Howdy all. Day 6 went well I suppose. I ended up sleeping till 3 and it kills me…its really does but I dont think about it like that when Im sleeping.
I promised my cousin and her kids last week I would go visit today. So before I went I made a salad with diced tomatos and onion with balsamic vinergerate topped with a can of tuna. So yummy!
When I called my cousin to make sure we were still on she told me they were having roast, broccoli, and mashed potatoes. Awesome…I can work with that. A little background: My cousins house is FULL of junk, sweets, sodas, chips, and anything else that is horrible for you 90% of the time. So I called just to make sure I didnt need to take anything with me AND ALSO TOLD HER I WAS COUNTING CALORIES AND LOSING WEIGHT. So when I get there I turned down the soda offered and got water.

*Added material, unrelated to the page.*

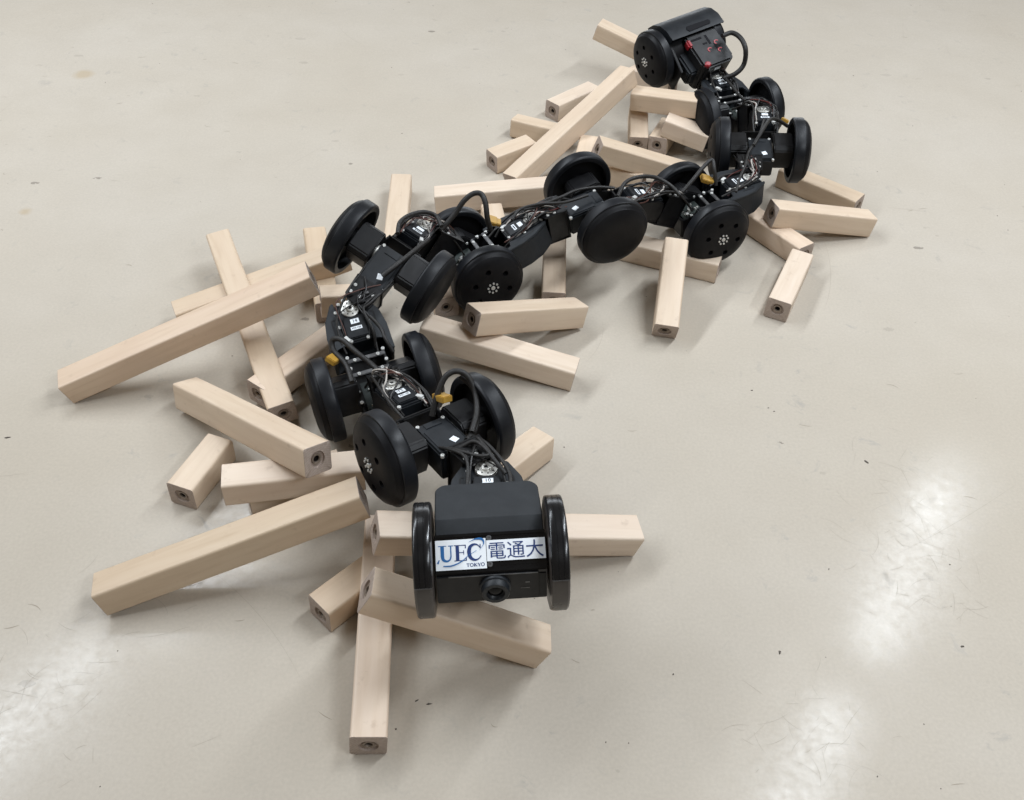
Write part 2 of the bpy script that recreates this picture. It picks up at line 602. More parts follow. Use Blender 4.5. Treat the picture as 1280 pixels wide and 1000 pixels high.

Then for dinner there was in fact roast, broccoli, and potatoes with the broccoli smothered in a ton of freakin cheese and the mashed potatoes smothered in butter. So I ate a dab of each side and a peice of roast. AFter dinner I was asked twice if I wanted dessert, then SHOWN the desserts (brownies, cookies, other sweets), and told there was ice cream. I decided I would just get an ice cream sandwhich. They were tiny and 100 cals so not horrible but then when I got it out of the box I was asked if I was sure I didnt want 2. NO I DONT WANT 2. I DIDNT WANT THIS ONE. I just dont understand why they would shove it in my face and put me in such a situation when Ive already told them several times throughout the visit that Im counting calories and trying really hard this time to lose weight. I dont get it. It really fustrated me. It felt as though they were determined I ate a freakin dessert and I know had it not been for them offering it to me several times I wouldnt had chosen to eat it.
On top of my (second) night of temptation Im scared to go to the fitness center alone tonight since its so late. Ben and I went last night at 2am. The lights were off, the radio was blaring, and when I turned on the lights there was a huge man working out alone. It scared the crap out of me. Im just so glad I wasnt alone because I dont know if I wouldve felt obligated to work out (which couldve put me in a scary situation) or if I wouldve had the guts to turn around a leave. We stayed and started working out and it was still really freaking me out because I could see him looking at us in the reflection of the windows. I was going back and forth on whether Ben could take him on or not. lol So hopefully we can go tonight when Ben gets home around 1230. I just hope Im not sleepy. I dont know if anyone else has this problem but if Im sleep I absolutely dont want to work out…unless its in the morning when I wake up.